Creative Commons Attribution-Noncommercial-No Derivative Works 3.0  License

speakers

Digital Primary Source Materials in the Classroom
Nuala Bennett, University of Illinois at Urbana-Champaign, USA
Brenda Trofanenko, University of Illinois at Urbana-Champaign, USA
http://images.library.uiuc.edu/projects/tdc

Session: Teachers and Museums

As Digital technologies bring museums, libraries, and archives together to enhance learning by providing access to digitized primary and secondary cultural resources along with the more traditional bibliographic materials. At the University of Illinois at Urbana-Champaign, the University Library and the College of Education are developing a collaborative program that integrates digital primary source materials into K-12 curriculum and the educational programs of museums and libraries. Teaching with Digital Content-Describing, Finding and Using Digital Cultural Heritage Materials (http://images.library.uiuc.edu/projects/tdc) is a two-year project funded by the Institute of Museum and Library Services. Through this project, we are introducing a broad group of K-12 teachers, museum curators, educators, and librarians to digital cultural heritage materials. Our goal is to provide them with training and professional development activities to enable use of primary source materials in the classroom and in museum and library education programs. In this paper, we will describe the collaborative Teaching with Digital Content project and show how the educators are using on-line materials in their learning environments.

Using digitized primary source materials involves fundamental shifts in the philosophies, service methods, and pedagogies of museum curators, librarians, and teachers, specific to particular audiences and intents. We are introducing a broad group of teachers to digital cultural heritage materials by partnering with several outreach programs in the University of Illinois College of Education, such as curriculum and instruction courses to secondary social studies student teachers, the Moveable Feast program, which provides technology training for K-12 teachers, and concept-based training for teachers, curators and librarians in the use of visual materials.
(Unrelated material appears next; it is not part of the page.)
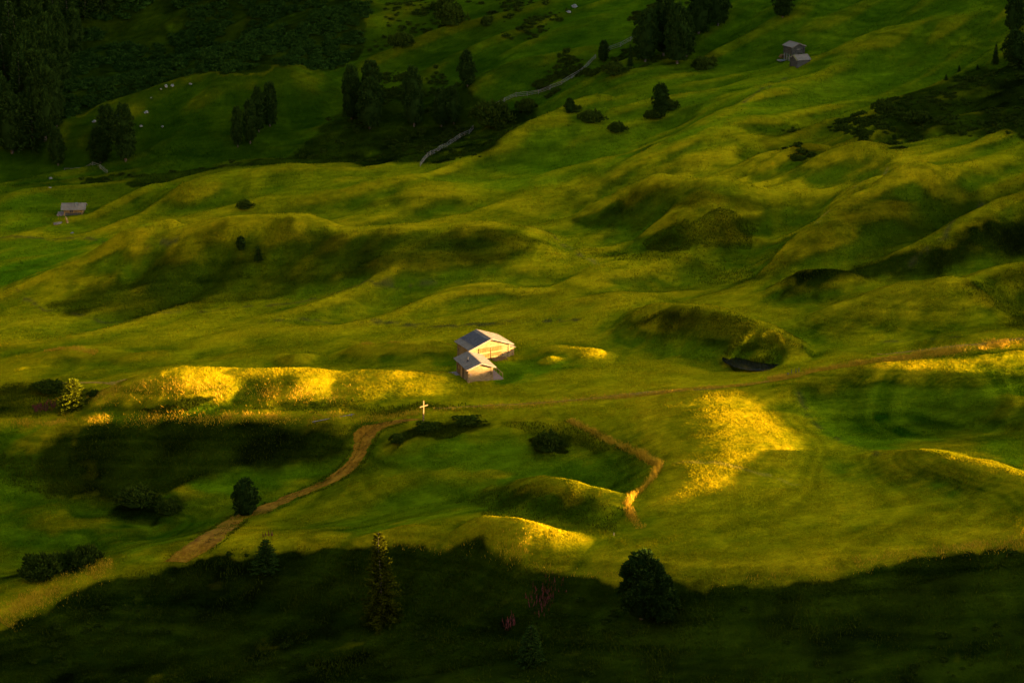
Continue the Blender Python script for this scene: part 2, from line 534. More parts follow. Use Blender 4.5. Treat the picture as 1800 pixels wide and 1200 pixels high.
def foliage_material(name, dark, light, transl=0.0):
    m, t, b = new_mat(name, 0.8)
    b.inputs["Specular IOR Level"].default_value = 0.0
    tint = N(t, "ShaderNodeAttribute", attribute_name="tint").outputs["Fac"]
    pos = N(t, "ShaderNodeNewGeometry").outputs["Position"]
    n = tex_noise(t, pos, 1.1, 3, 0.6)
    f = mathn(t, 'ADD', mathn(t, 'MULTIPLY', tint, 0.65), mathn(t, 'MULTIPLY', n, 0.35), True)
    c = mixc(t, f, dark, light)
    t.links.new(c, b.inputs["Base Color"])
    if transl:
        tr = N(t, "ShaderNodeBsdfTranslucent")
        t.links.new(c, tr.inputs[0])
        mx = N(t, "ShaderNodeMixShader")
        mx.inputs[0].default_value = transl
        out = t.nodes["Material Output"]
        t.links.new(b.outputs[0], mx.inputs[1])
        t.links.new(tr.outputs[0], mx.inputs[2])
        t.links.new(mx.outputs[0], out.inputs[0])
    return m

def wood_material(name, dark, light, scale=(1, 1, 6), rough=0.8):
    m, t, b = new_mat(name, rough)
    tc = N(t, "ShaderNodeTexCoord").outputs["Object"]
    n1 = tex_noise(t, scaled(t, tc, scale), 2.2, 5, 0.65, 0.6)
    n2 = tex_noise(t, tc, 1.1, 3, 0.6)
    k = mathn(t, 'ADD', mathn(t, 'MULTIPLY', n1, 0.7), mathn(t, 'MULTIPLY', n2, 0.3))
    c = ramp(t, k, [(0.33, dark), (0.52, tuple((a + q) / 2 for a, q in zip(dark, light))), (0.66, light)])
    t.links.new(c, b.inputs["Base Color"])
    bump(t, b, n1, 0.4, 0.03)
    return m

def blade_material():
    m, t, b = new_mat("meadow_blades", 0.9)
    b.inputs["Specular IOR Level"].default_value = 0.0
    cov = N(t, "ShaderNodeAttribute", attribute_name="cover").outputs["Color"]
    t.links.new(cov, b.inputs["Base Color"])
    tr = N(t, "ShaderNodeBsdfTranslucent")
    t.links.new(cov, tr.inputs[0])
    mx = N(t, "ShaderNodeMixShader")
    mx.inputs[0].default_value = 0.42
    t.links.new(b.outputs[0], mx.inputs[1])
    t.links.new(tr.outputs[0], mx.inputs[2])
    t.links.new(mx.outputs[0], t.nodes["Material Output"].inputs[0])
    return m

M = {}
M['blade'] = blade_material()
M['ground'] = ground_material()
M['log'] = wood_material("weathered_logs", (0.060, 0.035, 0.010), (0.185, 0.122, 0.048), (1, 1, 7))
M['board'] = wood_material("sun_bleached_boards", (0.10, 0.052, 0.013), (0.235, 0.145, 0.048), (6, 6, 0.7))
M['door'] = wood_material("amber_door_boards", (0.030, 0.016, 0.003), (0.125, 0.075, 0.020), (7, 7, 0.5))
M['dark_board'] = wood_material("brown_boards", (0.045, 0.024, 0.007), (0.115, 0.065, 0.020), (6, 6, 0.7))
M['roof'] = wood_material("silver_grey_shingles", (0.058, 0.043, 0.027), (0.135, 0.105, 0.066), (5, 0.8, 1))
M['shingle'] = wood_material("dark_shingles", (0.020, 0.018, 0.016), (0.075, 0.066, 0.056), (4, 1, 1))
M['deck'] = wood_material("deck_boards", (0.10, 0.062, 0.036), (0.19, 0.125, 0.08), (1, 6, 1))
M['iron'] = wood_material("dark_stove_pipe", (0.01, 0.01, 0.01), (0.03, 0.028, 0.026), (1, 1, 1), 0.5)
M['grey_log'] = wood_material("grey_weathered_logs", (0.018, 0.016, 0.010), (0.055, 0.048, 0.032), (1, 1, 7))
M['pole'] = wood_material("bleached_poles", (0.055, 0.045, 0.028), (0.14, 0.115, 0.075), (1, 1, 1))
M['cross'] = wood_material("pale_timber", (0.06, 0.036, 0.011), (0.125, 0.080, 0.028), (6, 6, 0.6))
M['bark'] = wood_material("bark", (0.025, 0.018, 0.012), (0.075, 0.055, 0.035), (6, 6, 0.7))
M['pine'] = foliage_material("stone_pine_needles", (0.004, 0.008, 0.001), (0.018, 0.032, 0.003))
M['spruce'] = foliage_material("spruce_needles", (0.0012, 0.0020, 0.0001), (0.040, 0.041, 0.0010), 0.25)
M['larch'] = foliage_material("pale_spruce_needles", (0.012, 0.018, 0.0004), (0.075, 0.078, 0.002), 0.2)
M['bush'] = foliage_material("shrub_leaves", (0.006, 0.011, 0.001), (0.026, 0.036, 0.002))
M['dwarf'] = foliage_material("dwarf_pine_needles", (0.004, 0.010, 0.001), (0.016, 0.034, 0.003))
M['straw'] = foliage_material("tall_dry_grass", (0.19, 0.100, 0.003), (0.46, 0.245, 0.012), 0.3)
M['herb'] = foliage_material("tall_green_herbs", (0.004, 0.008, 0.0003), (0.032, 0.038, 0.001), 0.15)
M['meadow_blade'] = foliage_material("meadow_grass", (0.05, 0.056, 0.001), (0.20, 0.155, 0.003), 0.25)
M['pink'] = foliage_material("willowherb_flowers", (0.03, 0.010, 0.006), (0.12, 0.028, 0.022), 0.1)
M['rock'] = wood_material("pale_limestone", (0.06, 0.055, 0.04), (0.15, 0.135, 0.10), (1, 1, 1))
def dirt_material():
    m, t, b = new_mat("ochre_dirt", 0.95)
    pos = N(t, "ShaderNodeNewGeometry").outputs["Position"]
    n = tex_noise(t, pos, 1.3, 6, 0.7)
    n2 = tex_noise(t, pos, 0.35, 3, 0.6)
    k = mathn(t, 'ADD', mathn(t, 'MULTIPLY', n, 0.6), mathn(t, 'MULTIPLY', n2, 0.4))
    c = ramp(t, k, [(0.36, (0.055, 0.022, 0.0006)), (0.5, (0.14, 0.058, 0.002)), (0.64, (0.215, 0.098, 0.005))])
    t.links.new(c, b.inputs["Base Color"])
    bump(t, b, n, 0.5, 0.12)
    return m
M['dirt'] = dirt_material()
def grey_path_material():
    m, t, b = new_mat("worn_gravel", 0.95)
    pos = N(t, "ShaderNodeNewGeometry").outputs["Position"]
    n = tex_noise(t, pos, 1.6, 6, 0.7)
    c = ramp(t, n, [(0.36, (0.085, 0.052, 0.002)), (0.55, (0.18, 0.098, 0.008)), (0.66, (0.24, 0.135, 0.018))])
    t.links.new(c, b.inputs["Base Color"])
    return m
M['gravel'] = grey_path_material()
def water_material():
    m, t, b = new_mat("dark_pond_water", 0.12)
    b.inputs["Base Color"].default_value = (0.004, 0.004, 0.002, 1)
    b.inputs["Specular IOR Level"].default_value = 0.12
    pos = N(t, "ShaderNodeNewGeometry").outputs["Position"]
    bump(t, b, tex_noise(t, pos, 2.5, 2), 0.05, 0.05)
    return m
M['water'] = water_material()

# ------------------------------------------------------------------ ground cover zones traced as patches of ground; some carry painted light and shade
def world_poly(txt):
    return np.array([hit(u, v, 0, False) for (u, v) in parse(txt)])

def poly_mask(poly, x, y, soft, warp=1.5, seed=0):
    """1 inside, 0 outside, blending over soft metres, with a ragged edge"""
    pad = soft + warp * 2
    x0, x1, y0, y1 = poly[:, 0].min() - pad, poly[:, 0].max() + pad, poly[:, 1].min() - pad, poly[:, 1].max() + pad
    out = np.zeros(x.shape)
    sel = (x > x0) & (x < x1) & (y > y0) & (y < y1)
    if not sel.any():
        return out
    px, py = x[sel], y[sel]
    if warp:
        wx = warp * fbm(px / 5, py / 5, 60 + seed, 3, 0.6)
        wy = warp * fbm(px / 5, py / 5, 70 + seed, 3, 0.6)
        px, py = px + wx, py + wy
    ins = np.zeros(px.shape, bool)
    d2 = np.full(px.shape, 1e9)
    n = len(poly)
    for i in range(n):
        ax, ay = poly[i]
        bx, by = poly[(i + 1) % n]
        cr = (ay > py) != (by > py)
        xi = ax + (py - ay) * (bx - ax) / ((by - ay) if abs(by - ay) > 1e-9 else 1e-9)
        ins ^= cr & (px < xi)
        dx, dy = bx - ax, by - ay
        t = np.clip(((px - ax) * dx + (py - ay) * dy) / (dx * dx + dy * dy + 1e-9), 0, 1)
        d2 = np.minimum(d2, (px - ax - t * dx) ** 2 + (py - ay - t * dy) ** 2)
    d = np.sqrt(d2) * np.where(ins, 1, -1)
    out[sel] = smooth(-soft / 2, soft / 2, d)
    return out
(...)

Museums and libraries assist teachers by placing digital objects in their historical context by utilizing innovative technologies to present this information and by identifying and helping teachers locate and utilize other digital resources that are freely accessible in electronic form. Similarly, the teachers provide the museums and libraries with specific requests for cultural heritage objects for their curriculum planning, development and implementation.

The Teaching with Digital Content project presents numerous pedagogical issues for the teachers, curators, and librarians. This project requires a continuous collaboration between the individuals and groups, and through on-line discussions, requests, and in-service events, reiterative revisions prompt the ongoing site and curricular development. This collaboration brings the groups together to discuss utilizing digital cultural objects, what knowledge is available about the object from the institutions, as well as how the exchange of knowledge will extend student learning framed within state-based standards. What results from the institutional and state educational standards are tensions between the ideological and pragmatic purposes that influences the projects development, use, and results. This presentation will introduce, examine, and discuss various issues that form a part of our collaborative project.